Saturday, January 4, 2014

Domestic Science


The last 8ft or so of the first floor has a flat roof.  (Here already cleared.)

One end of my house has a flat "rubber" roof.  After a heavy snow, I worry about the accumulated weight, and usually go out an upstairs window with a snow shovel to clear it off.  Today, with the temperature rising into the tropical upper twenties (it bottomed out at 0oF last night), I decided it was time. 

As I sent cubic-foot blocks hurtling to the ground, I got to wondering just how much extra weight that roof was supporting.  How hard could it be to figure out, at least roughly?  If I knew the weight of a given volume of snow--i.e. its density, then I could multiply that by the volume of snow to get the total weight. 

If you care about the details, read on.  Otherwise, photos might be enough.

Estimating density would be a bit tricky: not only does snow differ in density from one snowfall to another, and as it changes temperature, it also differs with depth in the same snow: the deeper down you look, the more the snow will be packed down by the snow overlying it.  Finally, the density will change as you handle snow to measure it, whether you accidentally pack it down, or fluff it up.

Thinking about weighing snow on our old kitchen spring scale gave me an idea.  The lid of the scale, which doubles as the weighing pan, is a short cylinder with almost straight sides.  It reminds me a bit of a device soil scientists use to find the density of soil: a bulk density corer.  The idea is to drive the short, fat cylinder of the corer into a body of soil, removing it intact for measurement.  Measurements will be more true to the soil's natural state because the soil will be almost undisturbed, and neither loosened nor packed-down.

My son passed the scale to me through the window.  A shovel thrust straight down made a flat surface to push the scale pan into.  Once the pan was in flush with this surface, a big more careful work with the snow shovel got the core out intact for weighing.  Since I expected the density to vary with depth, I pushed the pan into the snow about halfway down, to make the core more "average." 

Snow cut straight vertically for sampling. 

Taking a bulk core with the scale pan, being careful not to disturb or pack it.

Weight full: 10.5oz.

Weight (approximately) empty: 5.5oz.

The scale pan with snow read 10 1/2 ounces, and 5 1/2 ounces empty.  Because it's easier to do math with metric units, I will call this 0.14 kg.*  The pan's volume can be found from its radius and height.  Since it's inside is 14cm (o.14m) in diameter and 8cm (0.08m) deep, the volume is the area of the circle times the height, or pi.r2.h=3.14X(0.075m)2X0.08m=0.0014m3.  Giving the snow a density of mass/volume=99kg/m3.  (That sounds like a lot, until you consider how big a cubic meter is!  In fact, pure water is about 1000kg/m3 --that's a bit over a ton per cubic meter, to mix my units a bit.)  It nicely fits the generalization that snow is typically 90% air. 

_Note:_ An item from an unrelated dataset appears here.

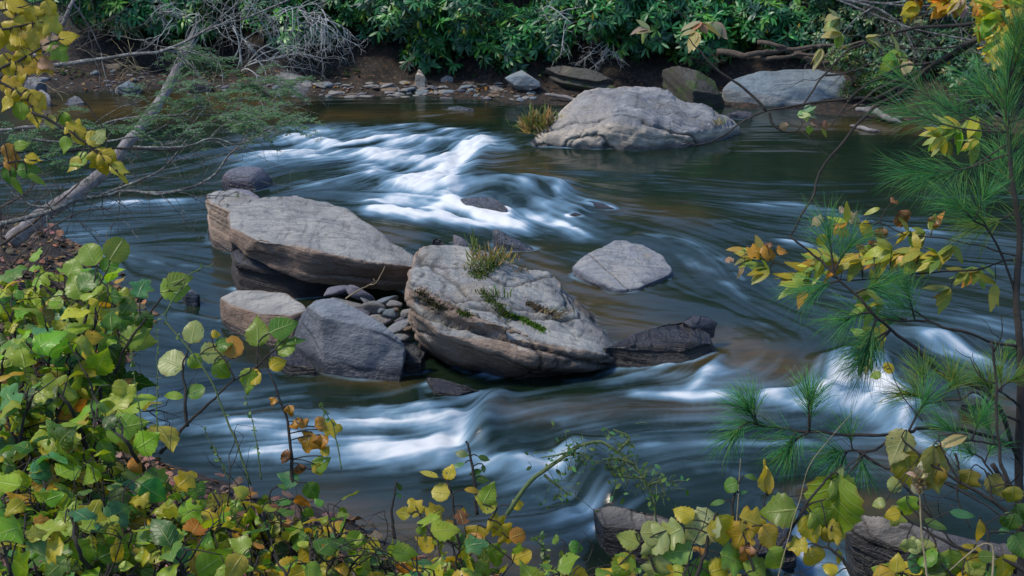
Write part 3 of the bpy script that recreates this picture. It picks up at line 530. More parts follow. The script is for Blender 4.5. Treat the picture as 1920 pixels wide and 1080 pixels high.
# stones made from a few faceted shapes
def stone_mesh(seed, sub=3, flat=.55):
    r = np.random.default_rng(seed); bm = bmesh.new(); bmesh.ops.create_icosphere(bm, subdivisions=sub, radius=1)
    v = np.array([x.co for x in bm.verts]); d = v / np.linalg.norm(v, axis=1)[:, None]
    pn = r.normal(size=(13, 3)); pn /= np.linalg.norm(pn, axis=1)[:, None]; h = r.uniform(.55, 1.0, 13)
    c = np.clip(d @ pn.T, 1e-3, None) / h; rad = np.minimum(1 / (np.sum(c**9, 1)**(1 / 9.0)), 1.25)
    v = d * rad[:, None] * (1 + .05 * fbm(d * 3, 3, seed))[:, None] * [1, .8, flat]
    for x, q in zip(bm.verts, v): x.co = q
    me = bpy.data.meshes.new('stone'); bm.to_mesh(me); bm.free()
    me.polygons.foreach_set('use_smooth', np.ones(len(me.polygons), bool))
    for nme, arr in (('tint', np.stack([np.full(len(v), .25), v[:, 0] * 0, v[:, 0] * 0], -1)), ('luv', v * .3 + seed)):
        at = me.attributes.new(nme, 'FLOAT_VECTOR', 'POINT'); at.data.foreach_set('vector', arr.astype(np.float32).ravel())
    return me
stone_protos = {}
def stone(px, py, wpx, mat, label, z=None, flat=.5, group=None, name='stone', cat='stone', tilt=.25, yr=None):
    k = (mat, rng.integers(0, 5), flat)
    if k not in stone_protos:
        me = stone_mesh(int(rng.integers(1, 999)), 3, flat); me.materials.append(RM[mat]); stone_protos[k] = me
    if z is None:
        zz = 0.0
        for _ in range(6): q = P(px, py, zz); zz = min(.8, .5 * zz + .5 * max(float(ground_z(q[0], q[1])), float(samp(WZ, q[0], q[1])) - .03))
        z = zz
    q = P(px, py, z); w_ = wpx / FP * np.hypot(q[1], CAM_H) / 2
    o = bpy.data.objects.new(name, stone_protos[k]); COL.objects.link(o); o.location = (q[0], q[1], q[2] + w_ * flat * .25)
    o.scale = (w_, w_ * rng.uniform(.7, 1.1), w_ * rng.uniform(.8, 1.15)); o.rotation_euler = (rng.normal() * tilt, rng.normal() * tilt, rng.uniform(-.5, .5) if yr is None else yr)
    return tag(o, label, cat, group)
# pebble pile between the slabs
pile = [(632,546,62,'purple',.24,.3),(676,553,70,'purple',.22,.28),(655,575,60,'grey',.17,.35),(700,580,44,'far',.16,.45),(724,569,46,'slate',.2,.5),(742,572,34,'far',.22,.5),(708,598,52,'grey',.11,.35),(735,590,36,'slate',.16,.5),(682,590,40,'purple',.13,.35),
        (745,612,64,'pale',.14,.25),(755,630,44,'pale',.08,.4),(722,622,34,'far',.06,.4),(752,600,24,'purple',.17,.5),(712,612,28,'far',.08,.4),(766,648,30,'slate',.0,.5),(640,566,40,'grey',.17,.3),(765,585,30,'far',.26,.4),(770,615,26,'tan',.16,.4),(690,568,30,'far',.2,.4),(742,582,20,'tan',.2,.5),(716,583,18,'slate',.19,.5),(728,604,22,'purple',.12,.5),(780,660,26,'dark',-.03,.5),(760,592,16,'pale',.24,.5)]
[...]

Now for the total volume of snow. I didn't think to get my son to pass me a tape measure, but the depth of snow varied from about two inches deeper than my foot-deep shovel blade to about two inches less deep. That's 0.36m down to 0.25m. Since these is back-of-the envelope calculations, I'll presume the snow depth varied smoothly for a roof width of 8ft (2.4m). Imagining this cross-section as a rectangle with a thin triangle on top gives it an area of (0.25mX2.4m)+(1/2X0.11mX2.4m)=0.73m2.  Since the roof is about 27ft or 8m long, the total volume of snow is roughly 0.73m2X8m=5.8m3.

Result:



At a density of about 100kg/m3, this gives a total snow mass of around 600kg, with a weight in English units of 1300lb. Impressive, but of course that weight is spread over a roof that's 2.4mX8m=19m2 in area, so it amounts to only 68lb per square meter. The guy shoveling it exerts 210lb on the much smaller area of his shoes--so it's high time he got the hell off the roof!


This little exercise isn't as time-consuming to do as it is to write about.  Even so, I don't plan to repeat it.  I could probably guesstimate future snowfall weights by comparing them to this one.

While I'm up here, I'll take a couple of photos of the Wild Place I often write about.
*A pet peeve of mine (yes, I've got a zoo-full) is the misconception that weight (e.g. pounds) and mass (e.g. kilograms) are the same thing.  They are not.  I sigh deeply when someone says that one kilogram "equals" 2.2 pounds.  It doesn't.  Mass is a measure of how much "stuff" something has, while weight is the force gravity exerts on that stuff.  We can, however, relate them safely provided the force of gravity remains constant.  Rather than "2.2lb=1kg,"  instead, think, "a mass of 1kg has a weight of 2.2lb at normal earth surface gravity."